USA Today: Aung San Suu Kyi, Understand This: Ethnic Cleansing is Going on in Your Myanmar

This piece was originally published by USA Today.

Aung San Suu Kyi, former Nobel Peace laureate and current de facto leader of Myanmar, recently addressed the world on the Rohingya crisis for the first time: “We are concerned to hear numbers of Muslims are fleeing across the border to Bangladesh. We want to understand why this exodus is happening.” She should ask Lila.

Lila, 28, is a Rohingya mother of three whom I met in Thaingkhali, one of several newly established makeshift settlements in Bangladesh.

The Rohingya are a minority in what’s formerly known as Burma, where they are not recognized by the government as an official group and are denied citizenship. More than a million Rohingya are stateless Muslims in an overwhelmingly Buddhist country that has long been hostile to their presence.

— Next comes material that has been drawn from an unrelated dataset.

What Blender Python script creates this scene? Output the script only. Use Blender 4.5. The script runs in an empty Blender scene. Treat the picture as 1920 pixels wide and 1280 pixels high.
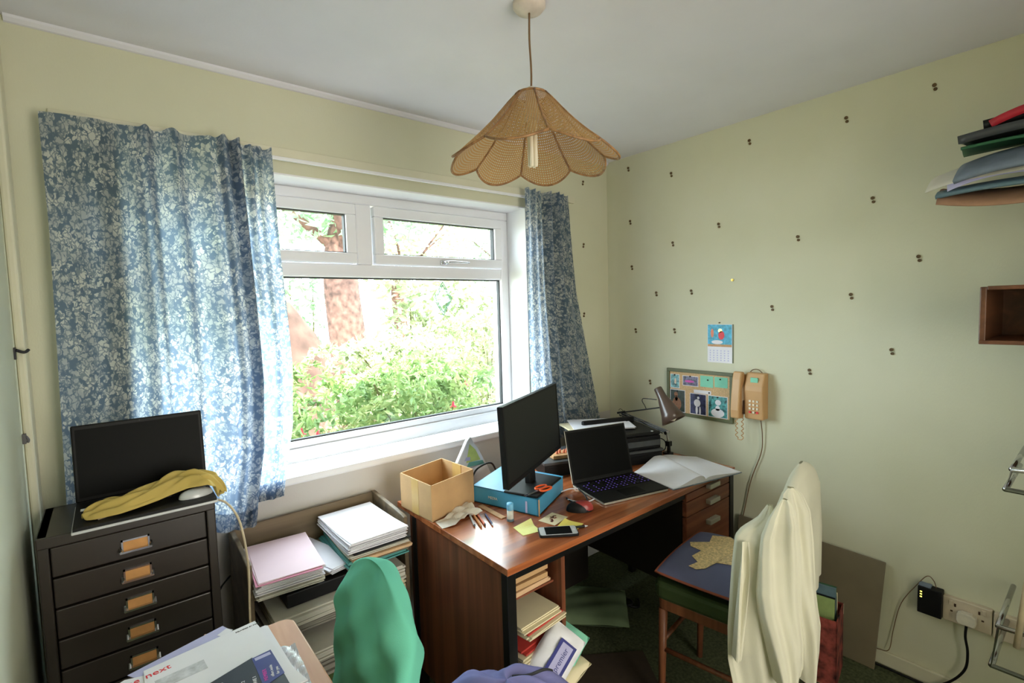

Suu Kyi’s inferred question — “Why have more than 480,000 Rohingya, a third of the Rohingya population in Myanmar, fled to Bangladesh in just the past month?” — is exactly what I asked Lila and numerous others in the few days leading up to Suu Kyi’s global address on Sept. 19. 

Just a few days before, Lila was in her home in Boli Bazar in the Rakhine state of western Myanmar. 

That was before Myanmar soldiers surrounded her village and burned it to the ground. That was before she escaped the grasp of a soldier trying to drag her away, before she and her three daughters, all under the age of 7, hid in water and walked for two days to get across the border to the relative safety of Bangladesh, arriving with only the clothes on their backs.

She would hear from neighbors who joined later that her husband’s body had been found in a nearby river, with a gunshot wound through the back of his head.

Hers is an account all too familiar to Rohingya with whom I spoke. It is an account consistent with numerous testimonials collected not only by Refugees International but also by groups such as Human Rights Watch, Amnesty International and Fortify Rights. It is corroborated by satellite evidence of Rohingya areas burned next to untouched non-Rohingya neighborhoods. 

The military response to an attack on 30 security posts by a poorly armed group of Rohingya insurgents in late August has been grossly disproportional, targeting the bulk of the unarmed civilian population. Indeed, the first groups to flee to Bangladesh were overwhelmingly women and children.

A month after the military attacks began, world leaders are beginning to speak out more forcefully. President Trump, through an address by Vice President Pence to the United Nations Security Council, finally urged “strong and swift” U.N. action on the Rohingya crisis, and the United States has pledged $32 million in humanitarian aid to the Rohingya who have fled to Bangladesh.

U.N. Secretary-General Antonio Guterres is set to brief the Security Council on Thursday in the first open session on the crisis since it began.

It is important to note, as Suu Kyi did in her speech, that Rakhine BuddhistsHindus and other minority groups have also been forced to flee, but nowhere on the scale of the Rohingya Muslims. The Arakan Project, a group with a network of observers throughout Rakhine state, describes the attacks on Rohingya by Myanmar’s security forces as systematic. And the U.N. high commissioner for human rights has drawn the increasingly obvious conclusion that the abuses taking place seem to be a textbook case of ethnic cleansing.

As Lila sat in front of me in a sprawling collection of quickly assembled bamboo and tarp structures, she wore a look of sad resignation, clasping her three daughters close. She fought back tears as she told me about the common visits of soldiers to the village to detain and torture men or to harass young women. So well-known was such harassment that her daughters would run to warn her any time soldiers were spotted in the village. But that was relatively infrequent before the past month. Now, Lila tells me, the abuses know no bounds.

Lila wants to tell the world what is happening. She wants world leaders to put pressure on the government of Myanmar and its security forces to stop the abuses. She wants the world to know that she wants to go home, if it were only safe. “But if we go back now,” Lila says, “we will die.”

Why are the Rohingya fleeing in such numbers to Bangladesh? Ask any of the hundreds of thousands of Rohingya whose villages have been burned. Ask any of the multitudes who have lost loved ones. Ask the recently widowed mother of three daughters. The answer is not difficult to find. Ask Lila.